Landslides in bedrock

Abstract Landslides in bedrock include some of the most common (rockfalls) and most destructive (rock avalanches) slope processes. The characteristic volumes, velocities, runout distances and frequencies of bedrock mass movement types can vary over many orders of magnitude. An understanding of the multiple attributes, contributing factors and processes is required to conduct a comprehensive hazard characterisation of bedrock landslides. The characterisation includes the mechanical properties of intact rock, orientation and surface characteristics of discontinuities, geologic history of the rock mass, climate and topography of the slope and any past and currently active tectonic and geomorphic processes. Rock-slope stability conditions can be divided into three broad categories based on the factor controlling them: rock structures, intact rock strength and rock mass strength.

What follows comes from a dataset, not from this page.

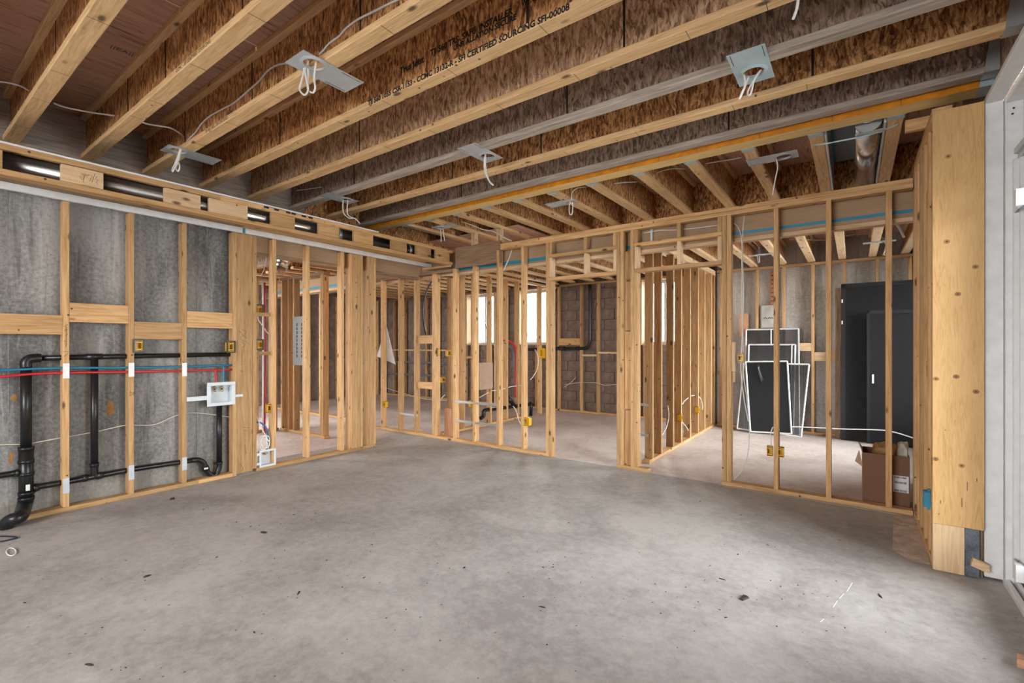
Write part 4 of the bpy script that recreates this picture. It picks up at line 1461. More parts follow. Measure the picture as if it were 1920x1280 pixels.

Applications of the progressive failure concept are presented to explain the behaviour of rock masses leading to a catastrophic slope failure. The range of bedrock mass movement types within the Varnes-based landslide classification scheme is also reviewed. Four cases studies – Seymareh (Iran), Mount Meager (Canada), La Clapiere (France) and Threatening Rock (United States) – are presented in detail to illustrate the range of bedrock landslide types and characteristics presented in this chapter. As with mass movements in other material types (snow, ice, soil and debris), inventory mapping, monitoring and modelling (numerical and physical) form the basis of bedrock landslide hazard recognition and anticipation. This chapter closes with a review of risk management strategies as applied to bedrock landslides. The individual components of the risk equation are presented along with examples of responses that could help reduce calculated risk. Avoidance is the simplest and most effective response to rock-slope instabilities as active mitigation is typically only effective for small-volume rockfalls and is only possible at significant economic cost for large slow-moving features.